Quest'anno le canzoni in gara sono più introspettive e meno «sociali».
«Ho la sensazione che in questi contesti non si affrontino certi temi semplicemente perché non se ne ha voglia, vista la realtà che abbiamo intorno».
Ci sono sempre poche donne in gara.
«Sono contraria alle quote rosa. La parità dovrebbe venire naturale. Certo, se le donne smettessero di considerarsi panda in estinzione e se imparassero a fare più gruppo...».
Nel pop succede.
«In effetti le donne del pop dimostrano di sapersi alleare, vedi i concerti di Una nessuna e centomila...».
Trump?
«Certe cose che dice, specialmente sull'ambiente, mi fanno un po' paura. Lo trovo un po' passato. Però è anche vero che il democratico Biden poi non ha cambiato granché».
Musk?
«Non l'ho ancora capito.
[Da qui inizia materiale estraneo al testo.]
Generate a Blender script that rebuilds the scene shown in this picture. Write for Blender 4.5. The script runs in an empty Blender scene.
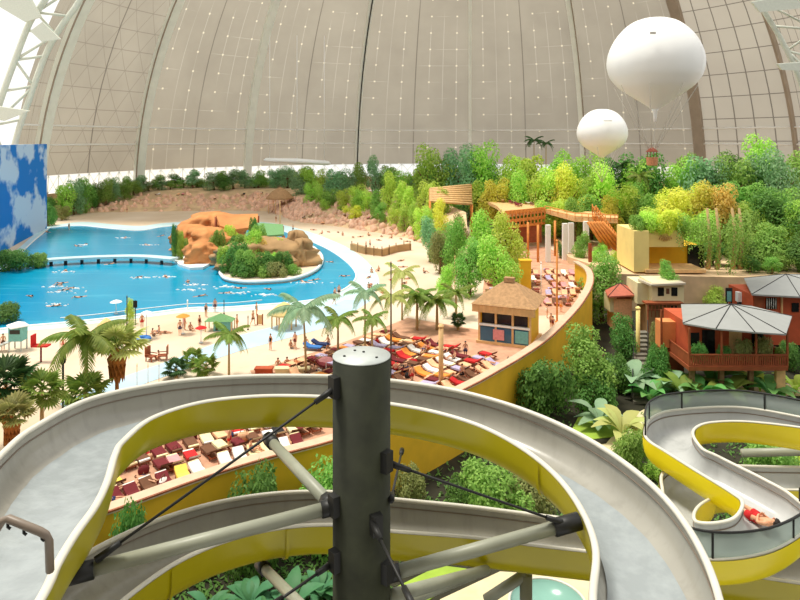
import bpy, math, random
import numpy as np
from mathutils import Vector, Matrix, Quaternion, noise as mnoise

RND = random.Random(11)
SC = bpy.context.scene
COL = SC.collection
PI = math.pi
V = Vector
H, F, YH = 22.0, 650.0, 140.0        # eye height, focal length in pixels, row of the horizon


def G(px, py, z=0.0):
    """point of the horizontal plane z seen at a pixel"""
    y = F * (H - z) / (py - YH)
    return V(((px - 400) * y / F, y, z))


def P(px, py, y):
    """point at distance y seen at a pixel"""
    return V(((px - 400) * y / F, y, H - (py - YH) * y / F))


def PH(px, py, h):
    """point h metres below the eye seen at a pixel"""
    return G(px, py, H - h)


# ------------------------------------------------------------------ materials
def lin(c):
    out = []
    for x in c[:3]:
        x /= 255.0
        out.append(x / 12.92 if x <= 0.04045 else ((x + 0.055) / 1.055) ** 2.4)
    return (*out, 1.0)


class NT:
    """small node-tree writer"""
    def __init__(s, name):
        s.m = bpy.data.materials.new(name)
        s.m.use_nodes = True
        s.t = s.m.node_tree
        s.t.nodes.clear()
        s.out = s.t.nodes.new('ShaderNodeOutputMaterial')

    def n(s, typ, **kw):
        nd = s.t.nodes.new('ShaderNode' + typ)
        for k, v in kw.items():
            if k.startswith('i_'):
                key = k[2:]
                key = int(key) if key.isdigit() else key.replace('_', ' ')
                s.put(nd.inputs[key], v)
            else:
                setattr(nd, k, v)
        return nd

    def put(s, inp, v):
        if isinstance(v, bpy.types.NodeSocket):
            s.t.links.new(v, inp)
        elif isinstance(v, bpy.types.Node):
            s.t.links.new(v.outputs[0], inp)
        else:
            inp.default_value = v

    def math(s, op, a, b=0.0, c=None):
        nd = s.n('Math', operation=op)
        s.put(nd.inputs[0], a)
        s.put(nd.inputs[1], b)
        if c is not None:
            s.put(nd.inputs[2], c)
        return nd.outputs[0]

    def mix(s, fac, a, b):
        nd = s.n('Mix', data_type='RGBA')
        s.put(nd.inputs[0], fac)
        s.put(nd.inputs[6], a)
        s.put(nd.inputs[7], b)
        return nd.outputs[2]

    def noise(s, vec, scale, detail=3.0, rough=0.55):
        nd = s.n('TexNoise')
        s.put(nd.inputs['Vector'], vec)
        nd.inputs['Scale'].default_value = scale
        nd.inputs['Detail'].default_value = detail
        nd.inputs['Roughness'].default_value = rough
        return nd.outputs[0]

    def ramp(s, fac, lo, hi):
        nd = s.n('MapRange', clamp=True)
        s.put(nd.inputs[0], fac)
        nd.inputs[1].default_value = lo
        nd.inputs[2].default_value = hi
        return nd.outputs[0]

    def bsdf(s, col, rough=0.6, spec=0.5, metal=0.0, bump=None, bstr=0.3, bdist=0.02):
        b = s.n('BsdfPrincipled')
        s.put(b.inputs['Base Color'], col)
        s.put(b.inputs['Roughness'], rough)
        b.inputs['Specular IOR Level'].default_value = spec
        b.inputs['Metallic'].default_value = metal
        if bump is not None:
            bn = s.n('Bump')
            bn.inputs['Strength'].default_value = bstr
            bn.inputs['Distance'].default_value = bdist
            s.put(bn.inputs['Height'], bump)
            s.t.links.new(bn.outputs[0], b.inputs['Normal'])
        return b

    def done(s, sh):
        s.t.links.new(sh.outputs[0], s.out.inputs[0])
        return s.m


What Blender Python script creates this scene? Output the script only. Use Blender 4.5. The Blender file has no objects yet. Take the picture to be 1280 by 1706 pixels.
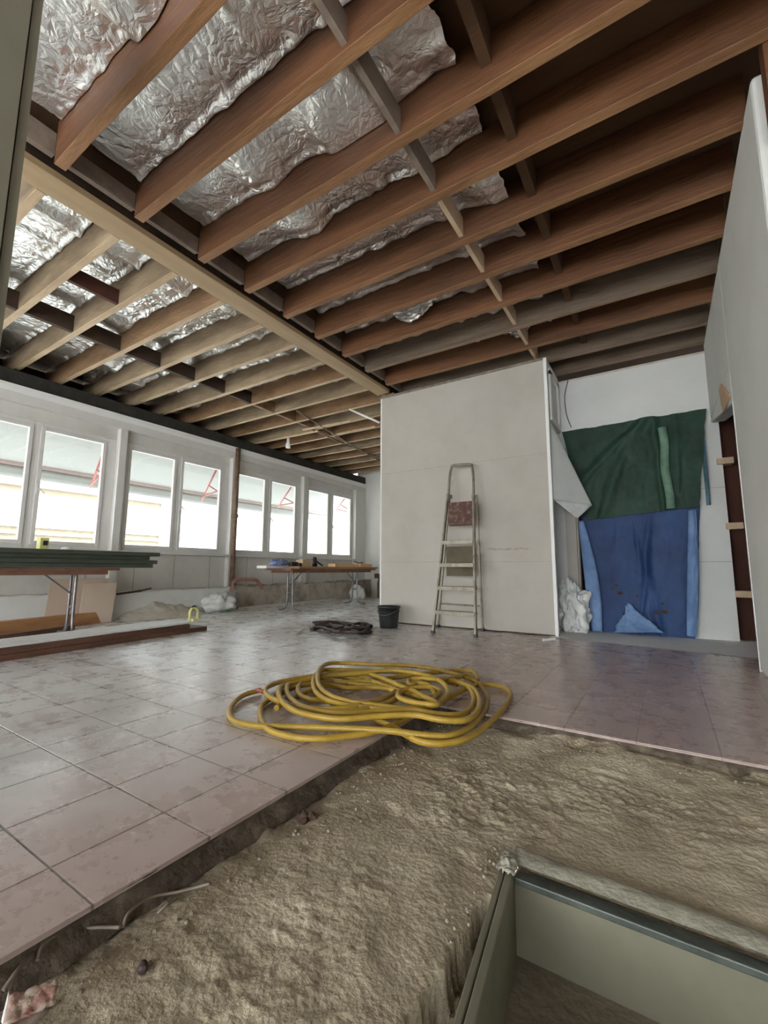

Ho una Tesla, magari la venderò» (sorride - ndr).
«Mi rendo conto che nel suo ruolo debba sostenere responsabilità impressionanti».
Alle prove l'orchestra le ha tributato una standing ovation.
«Non ho visto se i maestri si siano alzati. Di certo mi hanno applaudito».
L'autotune?
«Ho chiesto di usarlo a Sanremo».
Davvero?
«Sì ma tutti ridevano, pensavano scherzassi. Ma se il mio fonico impara a usarlo, quasi quasi lo uso come strumento, non per correggere l'intonazione».
Nel rap spesso si dovrebbero correggere certe sbandate misogine.
«L'arte rispecchia il momento che viviamo. A me piace Mostro, che ha una scrittura violenta. Ma i giovani hanno un modo di ascoltare i brani diverso dal nostro. Questa generazione non vive di ideali o propaganda».